A Bullshit Penalty For Vettel Handed Hamilton The Canadian GP Victory – WTF1

A Bullshit Penalty For Vettel Handed Hamilton The Canadian GP Victory

Sometimes, Formula 1 can be sensational. Whether it’s a full-on wheel-banging dual, a tense strategy battle or a simple feel-good story, we’ve all got our own memories of races that cemented our love for the sport.

At other times, things can happen which can really test your enthusiasm – a completely uneventful race on a terrible circuit, the safety car staying out for much too long on a wet track, or maybe a race-ruining, completely undeserved penalty.

Today saw a race-ruining, completely undeserved penalty. Vettel was robbed.

To be fair, Vettel did make a mistake under pressure. He ran off the circuit at Turn 3 and upon rejoining, was fighting the car as it slid out towards the wall. Unfortunately for Hamilton, he’d place his car in the closing gap and had to back out to avoid contact.

There was nothing Vettel could have done – indeed, he was slightly fortunate that the gap to Hamilton was slightly bigger than it had been on previous laps or else he might have lost the position.

It was a simple racing mishap. Hamilton couldn’t realistically have driven the corner any differently, and Vettel certainly had no alternative available to him as he rejoined the track. And yet, for some reason the stewards determined it an unsafe rejoin and handed him a five-second penalty. Vettel pushed his hardest but couldn’t build the gap – he crossed the line first but was demoted to second with the penalty as Hamilton won.

The drama wasn’t over yet. Vettel decided not to drive to parc ferme and instead stopped at the beginning of the pit lane and went back to his motorhome, seemingly intending on skipping the podium ceremony as a protest. After realising this could result in further penalties, he reluctantly made his way to the rostrum – but not before heading to parc ferme, putting the P2 board in front of Hamilton’s car and the P1 board in front of the empty space where his car should have been.

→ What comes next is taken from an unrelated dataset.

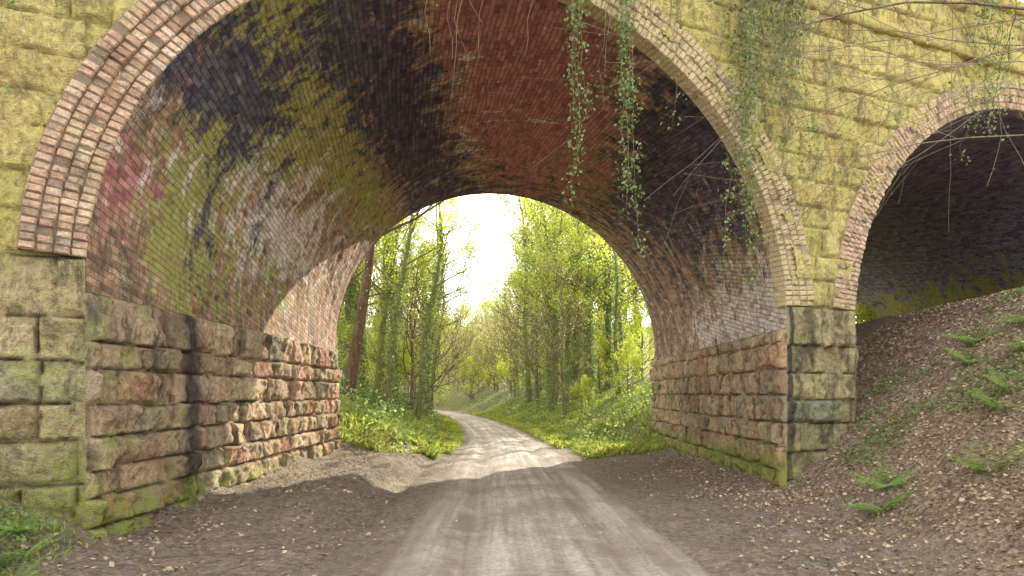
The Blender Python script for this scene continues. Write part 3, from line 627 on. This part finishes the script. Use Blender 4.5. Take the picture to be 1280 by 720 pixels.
x,y=scatter(5000,-7,-3.9,3,6.8,lambda x,y:.6*sst(4.,4.5,-x));blades(x,y,.14,.008,'bank_grass',M_grass,'short green grass on the low bank',10)
x,y=scatter(7000,-4.4,4.6,4,20,lambda x,y:.5*sst(1.8,2.3,np.abs(x-xc(y)))*sst(.55,.7,fbm(x*1.2,y*1.2,4)));blades(x,y,.07,.007,'verge_weeds',M_grass,'small weeds in the muddy verge',12)
# ---------------------------------------------------------------- light, sky, camera
az=math.radians(29);el=math.radians(29)
S=Vector((math.sin(az)*math.cos(el),math.cos(az)*math.cos(el),math.sin(el)))
sl=bpy.data.lights.new('sun','SUN');sl.energy=11;sl.angle=math.radians(.5);sl.color=(1,.93,.80)
so=bpy.data.objects.new('sun',sl);col.objects.link(so);so.rotation_euler=S.to_track_quat('Z','Y').to_euler();so.location=(30,40,30)
w=bpy.data.worlds.new('World');scn.world=w;w.use_nodes=True;nt=w.node_tree
bg=nt.nodes['Background'];sk=nt.nodes.new('ShaderNodeTexSky');sk.sky_type='NISHITA';sk.sun_disc=False;sk.sun_elevation=el;sk.sun_rotation=az
sk.dust_density=.6;sk.air_density=1.;sk.ozone_density=1
hs=nt.nodes.new('ShaderNodeHueSaturation');hs.inputs['Saturation'].default_value=.2
mx=nt.nodes.new('ShaderNodeMix');mx.data_type='RGBA';mx.blend_type='MIX';mx.inputs[0].default_value=.5;mx.inputs[7].default_value=(1.98,1.86,1.68,1)
nt.links.new(sk.outputs[0],hs.inputs['Color']);nt.links.new(hs.outputs[0],mx.inputs[6]);nt.links.new(mx.outputs[2],bg.inputs[0]);bg.inputs[1].default_value=.98
scn.view_settings.view_transform='Standard';scn.view_settings.look='None';scn.view_settings.exposure=0
cd=bpy.data.cameras.new('camera');cam=bpy.data.objects.new('camera',cd);col.objects.link(cam);scn.camera=cam
cam.location=(0,0,EYE);cam.rotation_euler=(math.radians(90),0,0);cd.lens=23.9;cd.sensor_width=36;cd.shift_y=132/1280;cd.shift_x=-15/1280;cd.clip_end=2000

Elsewhere in the race, Charles Leclerc finished third, Valtteri Bottas fourth and Max Verstappen fifth after the decision to start on the hard tyres didn’t really work out.

The two Renaults finished best of the rest, Daniel Ricciardo ahead of Nico Hulkenberg, and both ahead of Pierre Gasly. Lance Stroll was utterly superb, driving a mammoth first stint with good pace to finish ninth ahead of Daniil Kvyat.

Sadly, the only thing that will be remembered from what had been a very good race is the bitter feeling of a not just a penalty affecting the result, but one which – in the eyes of pretty much everybody not inside the stewards room or Mercedes (who, to be fair, shouldn’t be criticised for trying to gain every possible advantage, including complaining at their rivals) – was completely wrong.